Optical spectroscopy of Dy3+ doped borate glasses for luminescence applications

Abstract

Dy3+ ion embedded in (50−x)B2O3–20PbO–15MgF2–15NaCl–xDy2O3(x=0.2, 0.4, 0.6, 0.8, 1.0 and 2.0mol%) borate glasses are prepared and investigated using Differential Thermal Analysis (DTA), X-ray Diffractometer (XRD), Raman spectra, optical absorption and photoluminescence (PL) as function of different concentrations. Thermal stability of borate glass has been calculated from DTA profiles. The amorphous nature of glass matrix is confirmed by XRD. Based on Raman spectra, the functional groups that are present in the glass matrices have been analyzed.
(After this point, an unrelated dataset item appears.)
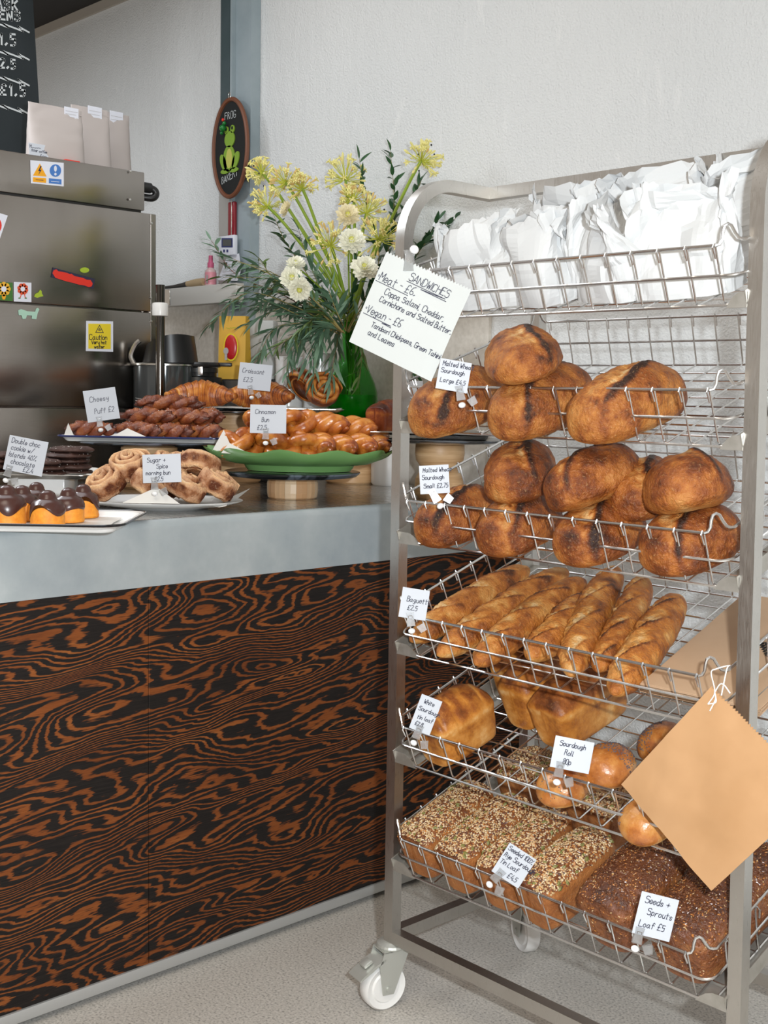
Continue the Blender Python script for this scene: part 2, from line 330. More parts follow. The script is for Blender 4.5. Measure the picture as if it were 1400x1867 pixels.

Based on the Judd–Ofelt theory, three spectral intensity parameters Ωλ (λ=2, 4, 6) are calculated from absorption spectra. These parameters are used to determine radiative transition probabilities (AR), radiative lifetimes (τR) and branching ratios (βR) of Dy3+ transitions from the excited state manifolds to corresponding lower laying multiplet manifolds. PL spectra show two intense and one weak band due to 4F9/2→6H15/2 (blue), 6H13/2 (yellow) and 6H11/2 (red) transitions respectively. For these transitions luminescence properties are studied. With the increase in the concentration of Dy3+ ions, intensity increases up to 0.8mol% and then concentration quenching is observed. This is (0.8mol%) the optimized concentration for the present prepared glasses. Lifetimes (τexp) are calculated for all the glass matrices from decay curve analysis. Spectroscopic and luminescence properties at 0.8mol% doped dysprosium ion are compared with other reported glass matrices. From the above analysis suggest that 0.8mol% of Dy3+ doped borate glasses can be useful for yellow lighting applications in the visible spectral region.